Este fallo del máximo tribunal contrasta con el encarnizamiento judicial de que han sido objeto algunos de los dirigentes e integrantes del movimiento atenquense, quienes han enfrentado procesos irregulares y han sido víctimas de un uso faccioso de la ley, como se refleja en la invención de aberraciones jurídicas en su contra, como el delito de secuestro equiparado, así como la aplicación, en algunos casos, de condenas excesivas y medidas de control carcelario como las que se aplican a homicidas y narcotraficantes.
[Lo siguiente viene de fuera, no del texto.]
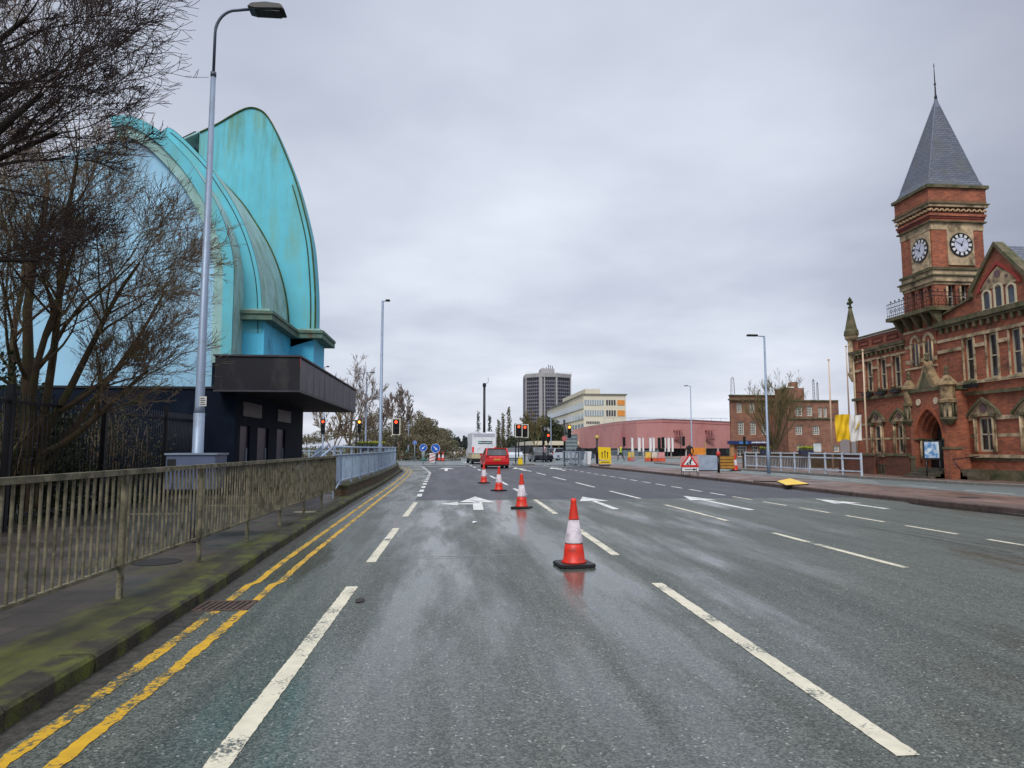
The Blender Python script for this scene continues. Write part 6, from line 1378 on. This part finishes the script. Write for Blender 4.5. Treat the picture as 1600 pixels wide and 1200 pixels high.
def mast(label, u, vb, vt, Y, w_=.3):
    x = XU(u, Y); z0, z1 = ZV(vb, Y, u), ZV(vt, Y, u); t = thing('radio_mast', label, 'mast', (x, Y, z0), 0, 'rooftop masts'); m = M(); h = z1-z0
    for s in (-1, 1): m.tube([(s*w_/2, 0, 0), (s*w_/2*.6, 0, h)], .035, 5)
    for k in range(7): m.tube([(-w_/2, 0, h*k/7), (w_/2*.8, 0, h*(k+1)/7)], .02, 4)
    m.build('lattice', DARKM, t); M().tube([(0, 0, h*.9), (0, 0, h*1.08)], .02, 4).build('aerial', DARKM, t)
mast('lattice mast at the left corner of the brown brick roof', 1147.5, 617, 590, Yb+1, .6); mast('thin dark mast at the right of the brown brick roof', 1275, 627, 593, Yc+3, .3); mast('second thin mast beside the dark one on the brown brick roof', 1281, 627, 598, Yc+4, .25)

# ================================================================== PINK RETAIL BUILDING
pk = thing('pink_building', 'long low pink building with a gently curved front', 'building', (XU(1035, 112), 112, .0)); off = pk.location
PK = mat('pink_render', (196, 140, 136), .8, var=.08, scale=.3, dirt=(180, 110, 112), dirt_amt=.35, dscale=.25, dstretch=(1, 1, .6))
pts = [(895, 168), (920, 148), (957, 128), (995, 117), (1035, 112), (1085, 114), (1144, 117)]
pp_ = [(XU(u, Y), Y) for u, Y in pts]; tops = [ZV(v, Y, u) for (u, Y), v in zip(pts, (672, 666.5, 660.5, 657, 655, 656.5, 659.5))]
def strip(z0f, z1f, inset, mt, nm, parent=pk):
    m = M()
    for i in range(len(pp_)-1):
        (x0, y0), (x1, y1) = pp_[i], pp_[i+1]; y0 += inset; y1 += inset
        a0, a1, b0, b1 = z0f(i), z0f(i+1), z1f(i), z1f(i+1)
        m.add([(x0, y0, a0), (x1, y1, a1), (x1, y1, b1), (x0, y0, b0), (x0, y0+.5, a0), (x1, y1+.5, a1), (x1, y1+.5, b1), (x0, y0+.5, b0)], [(0, 1, 2, 3), (7, 6, 5, 4), (3, 2, 6, 7), (0, 4, 5, 1)])
    return m.build(nm, mt, parent, off)
strip(lambda i: 1.45, lambda i: tops[i], 0, PK, 'upper_wall'); strip(lambda i: tops[i]-.5, lambda i: tops[i]-.42, -.06, mat('pink_groove', (176, 102, 106), .8), 'groove'); strip(lambda i: tops[i]+.002, lambda i: tops[i]+.09, -.12, mat('grey_pink', (168, 150, 160), .7), 'coping')
strip(lambda i: 0, lambda i: 1.44, 1.2, mat('shopfront_dark', (34, 40, 46), .25, var=.5, scale=.5, dirt=(80, 110, 110), dirt_amt=.3, dscale=.6), 'shopfront')
m = M(); m.prism([(x_+.3, y_+.9) for x_, y_ in pp_]+[(pp_[-1][0], 160), (pp_[0][0]+3, 172)], 'z', 1.46, 4.5); m.build('roof', mat('flat_roof', (120, 120, 124), .9), pk, off)
for u in (965, 988, 1004, 1026, 1047, 1070, 1097, 1120): 
    Yq = 113; x = XU(u, Yq+1); M().box(x-.12, Yq+.4+.0, 0, x+.12, Yq+.64, 1.44).build('column', mat('column_pale', (190, 184, 180), .7), pk, off)
for cx_ in (1060, 1110):
    Yq = 112.6 if cx_ < 1080 else 114.6
    m = M()
    for k in range(3): x = XU(cx_-4+4*k, Yq); m.box(x-.1, Yq-.08, ZV(683, Yq, cx_), x+.1, Yq+.3, ZV(672, Yq, cx_))
    m.box(XU(cx_-7, Yq), Yq-.1, ZV(673, Yq, cx_), XU(cx_+8, Yq), Yq-.02+.3, ZV(671.5, Yq, cx_)); m.build('relief_emblem', mat('relief_pink', (172, 112, 112), .8), pk, off)
    M().box(XU(cx_-6, Yq), Yq-.1, ZV(688, Yq, cx_), XU(cx_+7, Yq), Yq+.25, ZV(686, Yq, cx_)).build('lettering', mat('sign_dark_pink', (120, 70, 78), .8), pk, off)
m = M()
for k in range(14): x = XU(945+k*14, 120); m.tube([(x, 120, 4.6), (x, 120, 6.8)], .03, 4)
m.tube([(XU(945, 120), 120, 6.8), (XU(1138, 120), 120, 6.8)], .03, 4); m.build('roof_rail', GALV, pk, off)

# ================================================================== CREAM OFFICE BLOCK
cr_ = thing('cream_building', 'pale cream office block with long window bands and orange end panels', 'building', (33, 170, 0)); off = cr_.location
CM = mat('cream_panel', (216, 210, 188), .7, var=.06, scale=.3); CW2 = mat('band_glass', (150, 166, 178), .2, var=.15, scale=.4); BLG = mat('dark_office_glass', (54, 60, 74), .15, var=.3, scale=1)
xc0, xc1, yc0, yc1 = XU(912.5, 170), XU(979, 170), 170, 240
zt = ZV(617, 170, 912)
M().prism([(xc0, yc0), (xc1, yc0), (xc1+2, yc1), (xc0+.6, yc1)], 'z', 3.2, zt).build('wall', CM, cr_, off)
M().prism([(xc0-.3, yc0-.3), (xc1+.3, yc0-.3), (xc1+2.3, yc1), (xc0+.3, yc1)], 'z', zt, zt+.3).build('roof_edge', mat('roof_edge_grey', (120, 116, 100), .7), cr_, off)
M().box(xc0+2, 178, zt+.3, xc0+6, 215, zt+2.2).build('penthouse', CM, cr_, off)
for vt_, vb_ in ((625, 633), (641, 650)):
    a, b = ZV(vb_, 170, 940), ZV(vt_, 170, 940)
    f = M().box(XU(914, 170), 169.9, a, XU(944, 170), 169.97, b).build('window', CW2, cr_, off); m = M()
    for k in range(1, 8): x = XU(914+k*30/8, 170); m.box(x-.09, 169.84, a, x+.09, 169.899, b)
    m.build('mullions', WHITE, f, off)
    for k in range(4): x0 = XU(948+k*4, 170); M().box(x0, 169.9, a, x0+.42, 169.97, b).build('window', BLG, cr_, off)
    M().box(XU(965.5, 170), 169.9, a, XU(977, 170), 169.97, b).build('end_panel', mat('orange_panel', (226, 146, 62), .6), cr_, off)
for i, (z0, z1) in enumerate(((11.4, 13.0), (8.7, 10.3), (6.0, 7.6), (3.6, 5.0))):
    m = M(); m.prism([(xc0-.05, yc0+.3), (xc0, yc0+.3), (xc0+.58, yc1-.3), (xc0+.53, yc1-.3)], 'z', z0, z1); f = m.build('window', CW2, cr_, off); q = M()
    for k in range(1, 16): y = yc0+k*70/16; x = xc0+.6*k/16; q.box(x-.12, y-.12, z0, x-.0, y+.12, z1)
    q.build('mullions', WHITE, f, off)
    q = M(); q.prism([(xc0-.1, yc0), (xc0-.052, yc0), (xc0+.52, yc1-.3), (xc0+.48, yc1-.3)], 'z', z0-.22, z0-.04); q.build('sill', mat('sill_dark', (120, 118, 112), .7), cr_, off)
g = M(); 
for k in range(8): x = XU(916.5+k*2.7, 170); g.box(x, 169.9, ZV(662, 170, 925), x+.28, 169.96, ZV(658.5, 170, 925))
g.build('lettering', BLG, cr_, off)
M().prism([(XU(832, 158), 158), (xc0+1, 160), (xc0+1, 200), (XU(832, 158), 200)], 'z', ZV(695.5, 158), ZV(689, 158)).build('entrance_canopy', CM, cr_, off)
for u in (840, 851, 862, 873, 884, 895): x = XU(u, 162); M().box(x-.25, 162, 0, x+.25, 162.5, ZV(695.5, 158)).build('column', mat('column_buff', (170, 160, 124), .7), cr_, off)
M().prism([(XU(834, 166), 166), (xc0+3, 166), (xc0+3, 230), (XU(834, 166), 230)], 'z', 0, ZV(696, 158)).build('ground_floor', mat('ground_floor_dark', (66, 68, 70), .5, var=.4, scale=.3), cr_, off)

# ================================================================== TOWER BLOCK
Yt = 560
tb = thing('tower_block', 'tall grey tower block with many dark window rows in the distance', 'building', (XU(857, Yt), Yt, 0)); off = tb.location
pl_ = [(XU(822, Yt+10), Yt+10), (XU(845, Yt), Yt), (XU(870, Yt), Yt), (XU(892, Yt+8), Yt+8)]
ztop = ZV(583, Yt, 857)
back = [(pl_[-1][0], Yt+34), (pl_[0][0], Yt+34)]
CONC = mat('tower_concrete', (168, 166, 168), .8, var=.12, scale=.1); SPAN = mat('tower_spandrel', (122, 120, 130), .8, var=.25, scale=.3); TG = mat('tower_glass', (46, 48, 64), .3, var=.5, scale=.5)
M().prism(pl_+back, 'z', 0, ztop-3.2).build('core', SPAN, tb, off)
M().prism([(pl_[0][0]-.6, pl_[0][1]-.6), (pl_[1][0], Yt-1.2), (pl_[2][0], Yt-1.2), (pl_[3][0]+.6, pl_[3][1]-.6)]+back, 'z', ztop-3.2, ztop).build('parapet', CONC, tb, off)
nf = 17
for i in range(len(pl_)-1):
    (x0, y0), (x1, y1) = pl_[i], pl_[i+1]
    for k in range(nf):
        z0 = ztop-5.6-k*3.0; m = M(); n = 7
        for j in range(n):
            t0, t1 = (j+.12)/n, (j+.88)/n
            if j in (0,) and i == 1: continue
            m.add([(x0+(x1-x0)*t0, y0+(y1-y0)*t0-.25, z0), (x0+(x1-x0)*t1, y0+(y1-y0)*t1-.25, z0), (x0+(x1-x0)*t1, y0+(y1-y0)*t1-.25, z0+1.7), (x0+(x1-x0)*t0, y0+(y1-y0)*t0-.25, z0+1.7)], [(0, 1, 2, 3)])
        m.build('window', TG, tb, off)
for x, y, w_ in ((pl_[0][0], pl_[0][1], .5), (pl_[1][0], pl_[1][1], 1.3), (pl_[1][0]+3.2, Yt, .5), (pl_[2][0], pl_[2][1], .7), (pl_[3][0], pl_[3][1], .5)): M().box(x-w_, y-.9, 0, x+w_, y-.26, ztop-3.2).build('pier', CONC, tb, off)
for k in range(24):
    x = pl_[0][0]+(pl_[3][0]-pl_[0][0])*k/23; M().box(x-.12, Yt-1.5 if 8 < k < 16 else Yt+2, ztop-2.5, x+.12, Yt-1.3 if 8 < k < 16 else Yt+2.2, ztop+1.2).build('fin', CONC, tb, off)
M().box(XU(846, Yt+8), Yt+8, ztop, XU(867, Yt+8), Yt+24, ZV(574, Yt, 857)).build('plant_room', CONC, tb, off)
m = M()
for u, v in ((848, 572), (853, 571), (857, 567), (860, 568), (863, 569)): m.tube([(XU(u, Yt+12), Yt+12, ztop), (XU(u+1, Yt+12), Yt+12, ZV(v, Yt, 857))], .3, 5)
m.build('aerial', DARKM, tb, off)
# long low roofs behind the trees far right
t = thing('distant_building', 'low grey roofline far beyond the pink building', 'building', (XU(1290, 150), 150, 0)); M().box(-6, 0, 0, 10, 8, ZV(672, 150, 1300)).build('wall', mat('far_wall', (140, 130, 130), .8), t); M().prism([(-6.5, ZV(672, 150, 1300)), (10.5, ZV(672, 150, 1300)), (8, ZV(660, 150, 1300)), (-4, ZV(660, 150, 1300))], 'y', -.5, 8.5).build('roof', SLATE, t)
Los hechos de Atenco han venido a confirmar la continuidad de una línea –que data, al igual que la impunidad, desde tiempos del priísmo– de criminalización de la protesta social, ensañamiento contra disidentes y subordinación del Poder Judicial a los designios del Ejecutivo.
Sin embargo, a pesar de las intimidaciones y la persecución; de la represión y la fabricación de delitos; de la violencia y el hostigamiento, el movimiento atenquense sigue vivo, los habitantes de esa comunidad continúan reivindicando las demandas de libertad y justicia para sus presos políticos, y un amplio sector de la población mantiene vivo el repudio y la indignación que generaron los sucesos de mayo de 2006.
En los 36 meses recientes, la sociedad mexicana ha presenciado mediante la lente de Atenco el encumbramiento de la injusticia y la impunidad, el derrumbe de la credibilidad de las instituciones y la confirmación de un sistema político que brinda protección a los sospechosos más poderosos e influyentes; pero todo ello acabará, tarde o temprano, por pasar factura a un gobierno que se ha mostrado inoperante para desactivar conflictos sociales; insensible, represor y falto de capacidad o de voluntad para hacer valer la ley, la vigencia de las garantías individuales y el estado de derecho.